Мы с моим любимым другом Сергеем Адамовичем Ковалевым были вместе в Париже, и он там очень твердо критиковал западные правительства, которые не говорят всю правду в глаза Путину, Медведеву и другим. Я ему публично возразил: «Сергей Адамович, я вас очень уважаю, вы герой моей жизни. Но надо сказать откровенно – то, что у вас такое правительство и у нас в Польше такое правительство (это еще было во время близнецов) – не ответственность президента Франции или Соединенных Штатов, это наша ответственность. Нам надо спросить себя, почему мы проиграли».

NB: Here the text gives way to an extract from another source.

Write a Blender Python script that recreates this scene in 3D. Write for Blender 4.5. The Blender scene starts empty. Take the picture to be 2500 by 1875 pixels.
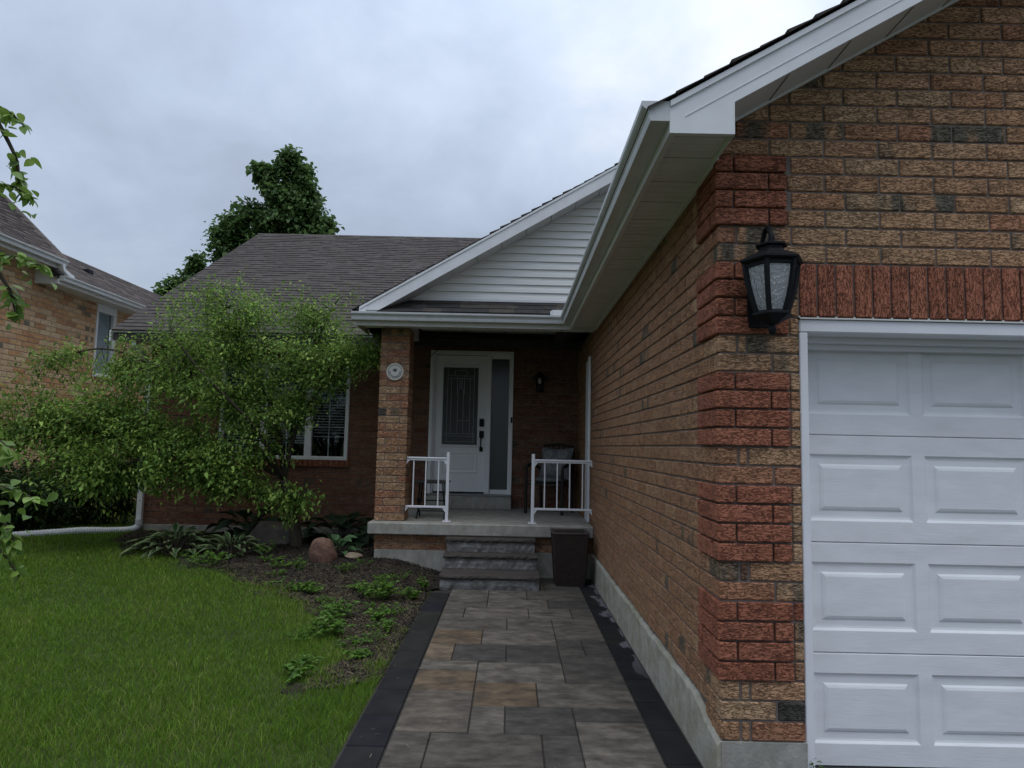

Радио не помешает. Но не имей иллюзий. Ничего радио не сделает, если в России люди не будут готовы менять ситуацию. И в этом смысле я тоже оптимист, стопроцентный, потому что я вижу в России такой демократический потенциал интеллектуальной среды, какого я не вижу ни в какой посткоммунистической стране. Знаете, у соседа трава всегда зеленее и вы смотрите на другие страны с завистью. Им повезло, а России не повезло. А я смотрю спокойно. Пока я могу заходить в книжные магазины в Москве и покупать 50 килограммов книг, потому что так много интересного, – все в порядке.
Голос из зала. Отношение к Польше всегда было в России, по крайней мере, с середины XIX века, индикатором гражданской позиции. Начиная с герценовского «мы за Польшу, потому что мы за Россию», во время третьего польского восстания. С другой стороны, существует крайне иррациональная неприязнь к Польше, которая может быть связана с комплексом вины. Но вопрос все-таки в другом. В Польше не было, увы, люстрации; того, что в послевоенной Германии называли денацификацией. В отличие от Чехии, где номенклатура прежнего режима проходила через некоторую процедуру… чистки не чистки… не знаю, как точно назвать… В Польше было 2 миллиона 200 тысяч членов ПОРП, насколько я знаю. Процент очень высокий, и госбезопасность в Польше была весьма обширной. Как поживают эти люди сейчас, можно спросить?